_COLLECTED MATERIAL_
+++

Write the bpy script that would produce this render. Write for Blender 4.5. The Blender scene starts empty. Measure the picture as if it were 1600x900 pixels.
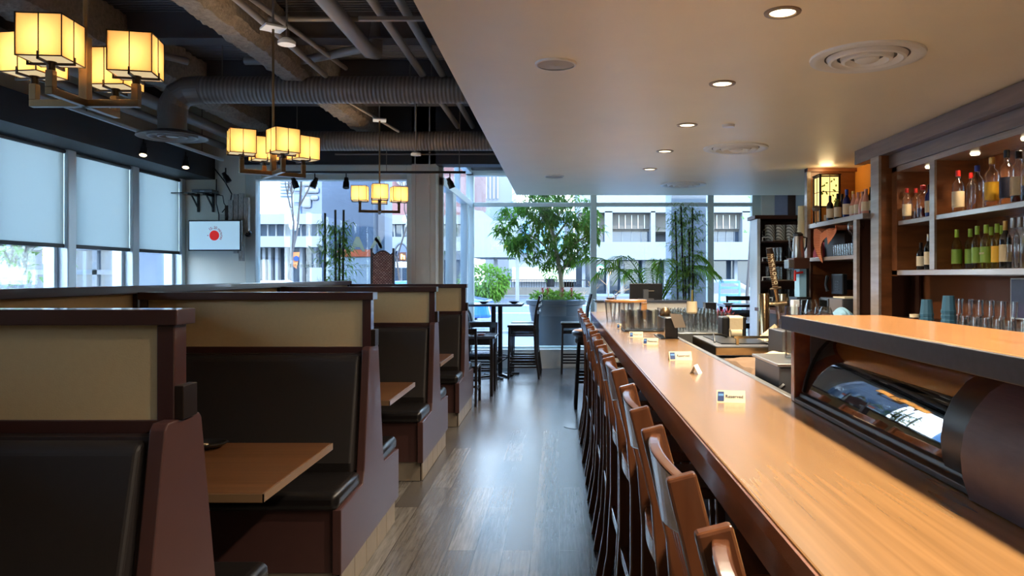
import bpy, bmesh, math, random
from mathutils import Vector, Matrix

random.seed(7)
S = bpy.context.scene
COL = S.collection
PI = math.pi
# eye height, focal length in pixels of the 1600x900 frame and where straight-ahead lands in it
EYE, FPX, VX, VY = 1.47, 1180.0, 874.0, 431.0

# ------------------------------------------------------------------ camera, sky, sun, exposure
cd = bpy.data.cameras.new('camera'); cam = bpy.data.objects.new('camera', cd); COL.objects.link(cam)
cam.location = (0, 0, EYE); cam.rotation_euler = (PI/2, 0, 0)
cd.sensor_width = 36; cd.lens = 36*FPX/1600; cd.clip_start = .05; cd.clip_end = 400
cd.shift_x = -(VX-800)/1600; cd.shift_y = -(450-VY)/1600
S.camera = cam
S.view_settings.view_transform = 'Standard'; S.view_settings.look = 'None'
S.view_settings.exposure = 0.97; S.view_settings.gamma = 1; S.view_settings.use_curve_mapping = False
w = bpy.data.worlds.new('sky'); S.world = w; w.use_nodes = True
nt = w.node_tree; nt.nodes.clear()
wo = nt.nodes.new('ShaderNodeOutputWorld'); bg = nt.nodes.new('ShaderNodeBackground')
tc = nt.nodes.new('ShaderNodeTexCoord'); sx = nt.nodes.new('ShaderNodeSeparateXYZ')
rp = nt.nodes.new('ShaderNodeValToRGB')
rp.color_ramp.elements[0].position = .0; rp.color_ramp.elements[0].color = (.80, .92, 1.0, 1)
rp.color_ramp.elements[1].position = .7; rp.color_ramp.elements[1].color = (.30, .55, 1.0, 1)
nt.links.new(tc.outputs['Generated'], sx.inputs[0]); nt.links.new(sx.outputs[2], rp.inputs[0])
nt.links.new(rp.outputs[0], bg.inputs[0]); nt.links.new(bg.outputs[0], wo.inputs[0])
bg.inputs[1].default_value = 6.5
S.cycles.diffuse_bounces = 7; S.cycles.transparent_max_bounces = 24; S.cycles.sample_clamp_indirect = 6
sl = bpy.data.lights.new('sun', 'SUN'); sun = bpy.data.objects.new('sun', sl); COL.objects.link(sun)
sl.energy = 3.0; sl.angle = .01; sl.color = (1, .95, .86)
sun.rotation_euler = Vector((-.38, .62, -.68)).to_track_quat('-Z', 'Y').to_euler()
DOWNLIGHT_W, CHANDELIER_W, LANTERN_W, SPOT_W = 27, 1.6, 1.6, 4

# ------------------------------------------------------------------ helpers
def W(px, py, D):
    """a point D metres ahead that the photograph shows at px, py"""
    return Vector(((px-VX)*D/FPX, D, EYE-(py-VY)*D/FPX))

def tag(o, label=None, cat=None, group=None, kind=None):
    if label: o['label'] = label
    if cat: o['category'] = cat
    if group: o['group'] = group
    if kind: o['kind'] = kind
    return o

def thing(name, label, cat, loc=(0, 0, 0), rz=0, group=None):
    o = bpy.data.objects.new(name, None); COL.objects.link(o)
    o.empty_display_size = .1
    o.location = loc; o.rotation_euler = (0, 0, rz)
    return tag(o, label, cat, group)

def children(o): return [c for c in bpy.data.objects if c.parent == o]

def copy_tree(o, loc=None, rz=None, label=None, group=None, _kids=None):
    if _kids is None:
        _kids = {}
        for c in bpy.data.objects:
            if c.parent: _kids.setdefault(c.parent.name, []).append(c)
    c = o.copy(); COL.objects.link(c)
    for ch in _kids.get(o.name, []):
        k = copy_tree(ch, _kids=_kids); k.parent = c
    if loc is not None: c.location = loc
    if rz is not None: c.rotation_euler = (0, 0, rz)
    if label: c['label'] = label
    if group: c['group'] = group
    return c

class MB:
    """collects faces; build() links them as ONE mesh object. o = origin the world coordinates are taken relative to"""
    def __init__(s, o=(0, 0, 0)):
        s.v = []; s.f = []; s.o = Vector(o); s.m = None
    def add(s, vs, fs):
        b = len(s.v)
        for p in vs:
            p = Vector(p)
            if s.m: p = s.m @ p
            s.v.append(tuple(p-s.o))
        s.f += [tuple(i+b for i in f) for f in fs]
        return s
    def box(s, x0, x1, y0, y1, z0, z1):
        return s.add([(x, y, z) for z in (z0, z1) for y in (y0, y1) for x in (x0, x1)],
                     [(0, 2, 3, 1), (4, 5, 7, 6), (0, 1, 5, 4), (2, 6, 7, 3), (0, 4, 6, 2), (1, 3, 7, 5)])
    def prism(s, poly, axis, a, b):
        """poly: 2D points; axis 'x': (y,z) swept x=a..b; 'y': (x,z); 'z': (x,y)"""
        def P(u, v, t): return {'x': (t, u, v), 'y': (u, t, v), 'z': (u, v, t)}[axis]
        n = len(poly)
        vs = [P(u, v, a) for u, v in poly]+[P(u, v, b) for u, v in poly]
        fs = [tuple(range(n-1, -1, -1)), tuple(range(n, 2*n))]+[(i, (i+1) % n, n+(i+1) % n, n+i) for i in range(n)]
        return s.add(vs, fs)
    def lathe(s, prof, c=(0, 0, 0), n=20, cap=True, sx=1, sy=1):
        c = Vector(c); vs = []; fs = []
        for r, z in prof:
            for i in range(n):
                a = 2*PI*i/n; vs.append((c.x+r*sx*math.cos(a), c.y+r*sy*math.sin(a), c.z+z))
        for j in range(len(prof)-1):
            for i in range(n):
                k = (i+1) % n; fs.append((j*n+i, j*n+k, (j+1)*n+k, (j+1)*n+i))
        if cap:
            if prof[0][0] > 1e-5: fs.append(tuple(range(n-1, -1, -1)))
            if prof[-1][0] > 1e-5: fs.append(tuple((len(prof)-1)*n+i for i in range(n)))
        return s.add(vs, fs)
    def tube(s, path, r, n=8, cap=True):
        path = [Vector(p) for p in path]; m = len(path)
        rr = r if isinstance(r, (list, tuple)) else [r]*m
        vs = []; fs = []; up = Vector((0, 0, 1)); prev = None
        for i, p in enumerate(path):
            t = (path[min(i+1, m-1)]-path[max(i-1, 0)]).normalized()
            if prev is None:
                a = up if abs(t.z) < .95 else Vector((1, 0, 0))
                u = t.cross(a).normalized()
            else:
                u = (prev-t*prev.dot(t)).normalized()
            prev = u; v = t.cross(u)
            for k in range(n):
                a = 2*PI*k/n+PI/n; vs.append(p+(u*math.cos(a)+v*math.sin(a))*rr[i])
        for j in range(m-1):
            for k in range(n):
                q = (k+1) % n; fs.append((j*n+k, j*n+q, (j+1)*n+q, (j+1)*n+k))
        if cap: fs += [tuple(range(n-1, -1, -1)), tuple((m-1)*n+k for k in range(n))]
        return s.add(vs, fs)
    def sweep(s, path, y0, y1, t):
        """board whose centre line runs along path of (x,z), thickness t in that plane, from y0 to y1"""
        m = len(path); L = []; R = []
        tt = t if isinstance(t, (list, tuple)) else [t]*m
        for i in range(m):
            a = Vector(path[max(i-1, 0)]); b = Vector(path[min(i+1, m-1)]); d = (b-a).normalized()
            nn = Vector((-d.y, d.x))*tt[i]/2; p = Vector(path[i]); L.append(p+nn); R.append(p-nn)
        vs = []; fs = []
        for i in range(m):
            vs += [(L[i].x, y0, L[i].y), (R[i].x, y0, R[i].y), (R[i].x, y1, R[i].y), (L[i].x, y1, L[i].y)]
        for i in range(m-1):
            for k in range(4):
                q = (k+1) % 4; fs.append((4*i+k, 4*i+q, 4*i+4+q, 4*i+4+k))
        fs += [(3, 2, 1, 0), tuple(4*(m-1)+k for k in range(4))]
        return s.add(vs, fs)
    def bar(s, a, b, w, h=None):
        """square bar from a to b"""
        a = Vector(a); b = Vector(b); h = h or w; t = (b-a).normalized()
        u = t.cross(Vector((0, 0, 1)) if abs(t.z) < .95 else Vector((1, 0, 0))).normalized(); v = u.cross(t)
        vs = []
        for p in (a, b):
            for i, j in ((-1, -1), (1, -1), (1, 1), (-1, 1)): vs.append(p+u*i*w/2+v*j*h/2)
        return s.add(vs, [(3, 2, 1, 0), (4, 5, 6, 7), (0, 1, 5, 4), (1, 2, 6, 5), (2, 3, 7, 6), (3, 0, 4, 7)])
    def rings(s, rs):
        n = len(rs[0]); vs = [p for r in rs for p in r]; fs = []
        for j in range(len(rs)-1):
            for i in range(n):
                k = (i+1) % n; fs.append((j*n+i, j*n+k, (j+1)*n+k, (j+1)*n+i))
        fs += [tuple(range(n-1, -1, -1)), tuple((len(rs)-1)*n+i for i in range(n))]
        return s.add(vs, fs)
    def grid(s, fn, nu, nv):
        vs = [fn(i/nu, j/nv) for j in range(nv+1) for i in range(nu+1)]
        fs = [(j*(nu+1)+i, j*(nu+1)+i+1, (j+1)*(nu+1)+i+1, (j+1)*(nu+1)+i) for j in range(nv) for i in range(nu)]
        return s.add(vs, fs)
    def leaf(s, p, d, L, w, up=Vector((0, 0, 1)), droop=.2):
        p = Vector(p); d = Vector(d).normalized()
        sd = d.cross(up)
        if sd.length < .05: sd = Vector((1, 0, 0))
        sd.normalize(); u = sd.cross(d)
        m = p+d*L*.45; e = p+d*L-Vector((0, 0, droop*L))
        return s.add([p, m+sd*w/2+u*w*.15, m, m-sd*w/2+u*w*.15, e], [(0, 2, 1), (0, 3, 2), (1, 2, 4), (2, 3, 4)])
    def blob(s, c, r, n=10, sc=(1, 1, 1), j=0):
        c = Vector(c); rnd = random.Random(int(c.x*997+c.z*331)+n)
        prof = []
        vs = []; fs = []; m = n//2+1
        for a in range(m+1):
            th = PI*a/m
            for b in range(n):
                ph = 2*PI*b/n; k = 1+rnd.uniform(-j, j)
                vs.append(c+Vector((math.sin(th)*math.cos(ph)*sc[0], math.sin(th)*math.sin(ph)*sc[1], -math.cos(th)*sc[2]))*r*k)
        for a in range(m):
            for b in range(n):
                k = (b+1) % n; fs.append((a*n+b, a*n+k, (a+1)*n+k, (a+1)*n+b))
        return s.add(vs, fs)
    def text(s, body, size, M, ext=.0006, align='CENTER', xs=1):
        cu = bpy.data.curves.new('t', 'FONT'); cu.body = body; cu.size = size; cu.extrude = ext
        cu.align_x = align; cu.align_y = 'CENTER'; cu.resolution_u = 3
        ob = bpy.data.objects.new('t', cu); COL.objects.link(ob)
        bpy.context.view_layer.update()
        me = bpy.data.meshes.new_from_object(ob.evaluated_get(bpy.context.evaluated_depsgraph_get()))
        s.add([M @ Vector((v.co.x*xs, v.co.y, v.co.z)) for v in me.vertices], [tuple(p.vertices) for p in me.polygons])
        bpy.data.objects.remove(ob); bpy.data.curves.remove(cu); bpy.data.meshes.remove(me)
        return s
    def build(s, name, m, parent=None, smooth=False, bevel=0, loc=None, rz=0, segs=2):
        me = bpy.data.meshes.new(name); me.from_pydata(s.v, [], s.f); me.update()
        bm = bmesh.new(); bm.from_mesh(me); bmesh.ops.recalc_face_normals(bm, faces=bm.faces)
        bm.to_mesh(me); bm.free()
        me.materials.append(m)
        if smooth:
            me.polygons.foreach_set('use_smooth', [True]*len(me.polygons))
            me.set_sharp_from_angle(angle=math.radians(40))
        o = bpy.data.objects.new(name, me); COL.objects.link(o)
        if parent: o.parent = parent
        if loc is not None: o.location = loc
        elif not parent: o.location = s.o
        if rz: o.rotation_euler = (0, 0, rz)
        if bevel:
            b = o.modifiers.new('bevel', 'BEVEL'); b.width = bevel; b.segments = segs; b.limit_method = 'ANGLE'
            b.harden_normals = False
        return o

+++

_TASK OBJECTIVE_
Make an exact copy of the lines from the top of the material through the line with "EYE, FPX, VX, VY = 1.47, 1180.0, 874.0, 431.0", pictures excluded.

_WRITTEN RESPONSE_
Write the bpy script that would produce this render. Write for Blender 4.5. The Blender scene starts empty. Measure the picture as if it were 1600x900 pixels.
import bpy, bmesh, math, random
from mathutils import Vector, Matrix

random.seed(7)
S = bpy.context.scene
COL = S.collection
PI = math.pi
# eye height, focal length in pixels of the 1600x900 frame and where straight-ahead lands in it
EYE, FPX, VX, VY = 1.47, 1180.0, 874.0, 431.0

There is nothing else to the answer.